建国の年=『三国史記』高句麗本紀に広開土王は東明聖王の12世孫とするが、好太王碑(広開土王碑)では好太王は鄒牟王の17世孫とする。このことから高句麗の建国となった甲申歳を紀元前277年にする説もある。また、『三国史記』は新羅王室に連なる慶州金氏の金富軾が編纂したものであり、新羅中心主義的な記述とするために高句麗の建国年を新羅の建国よりも後にした、との見方もされている。>>
かなり詳しく記述したが、扶余国と高句麗の関係をみるうえで必要である。
さて、中国の「後漢書」夫余伝に扶余の建国神話がでている。
<<昔、北方に索離国という国があり、王の婢が言われなく身籠ったため、王はこの婢を殺そうとした。婢は「天空に神聖なる気が立ちこめ、私に降り注いだために身籠ったのです」と答えた。王はこの婢を軟禁し、後に男子が生まれた。王はこの子を豚に食べさせようとして豚小屋の前に置いたが、案に相違して豚は息を吹きかけてその子を守ろうとし、死ぬことがなかった。
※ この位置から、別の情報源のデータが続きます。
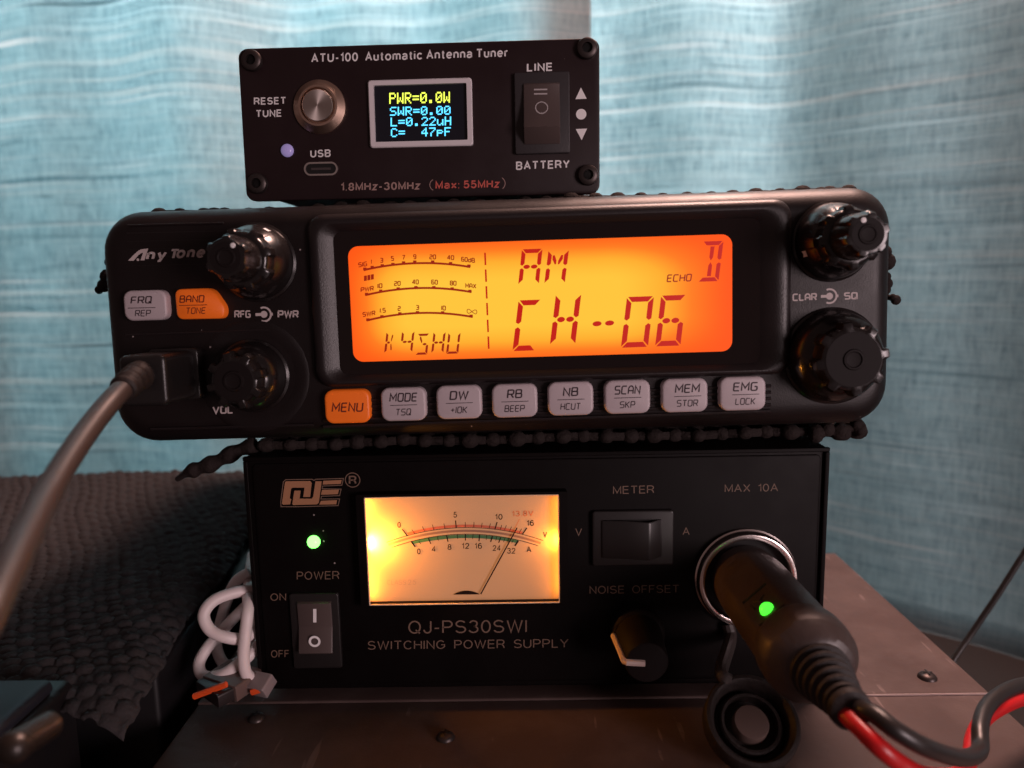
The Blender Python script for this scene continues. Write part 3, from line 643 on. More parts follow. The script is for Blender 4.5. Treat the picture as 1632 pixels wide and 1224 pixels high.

王は今度は馬小屋に持っていったが、馬も同じようにその子を守ろうとした。王はこれは神意を表すものと思い、その母を許してその男子を東明と名づけた。東明は成長して弓術に優れたので、王は東明の勇猛振りを恐れて、これを殺そうと考えた。
そこで東明は南方へ逃走し、掩淲水に至った。川に向かって東明が弓を射ると、魚や鼈が浮かんできて橋を作り、東明はこれに乗って渡り逃れることができた。そして夫余の地に至って王となった。>>
扶余族は中国史料によれば、穀物には適しているが果物は余り育たない土地に定住し、勇敢だが他国への侵略はせず、歌舞飲酒を好み、慎み深く誠実であったと記録されている。高句麗の北方で吉林地方の以北に住んだ高句麗と同族なのであろう。建国神話がそっくりなのは、その証拠となる。
さて百済だが、その建国神話は扶余とつながりを示している。始祖・温祚(おんそ)王は高句麗の始祖・朱蒙の子だったが、朱蒙の長子・解明が扶余から高句麗に来たので、漢江西岸に移り、百済を建国したという。
朝鮮半島の南東部、現在の全羅北道と全羅南道である。このことは扶余に発した高句麗、百済が広い意味で同族だということになり、血脈で中国に近い新羅系と異なるという見方が生まれている。慶尚道生まれの朴正煕(パク・チョンヒ)元大統領、長女のハンナラ党元代表・朴槿恵氏は新羅系。全羅道生まれの金大中元大統領は百済系である。
この高句麗と百済は、中国の唐と結んだ新羅によって滅ぼされた。660年百済が滅び、668年に高句麗は滅亡している。その唐も907年に滅び、935年に新羅を滅ぼして高麗が朝鮮半島の統一を成し遂げている。高麗の太祖は王建、後高句麗の将軍だったというが、2007年に中国の研究員から朝鮮に移住した漢人の末裔という新説が出されている。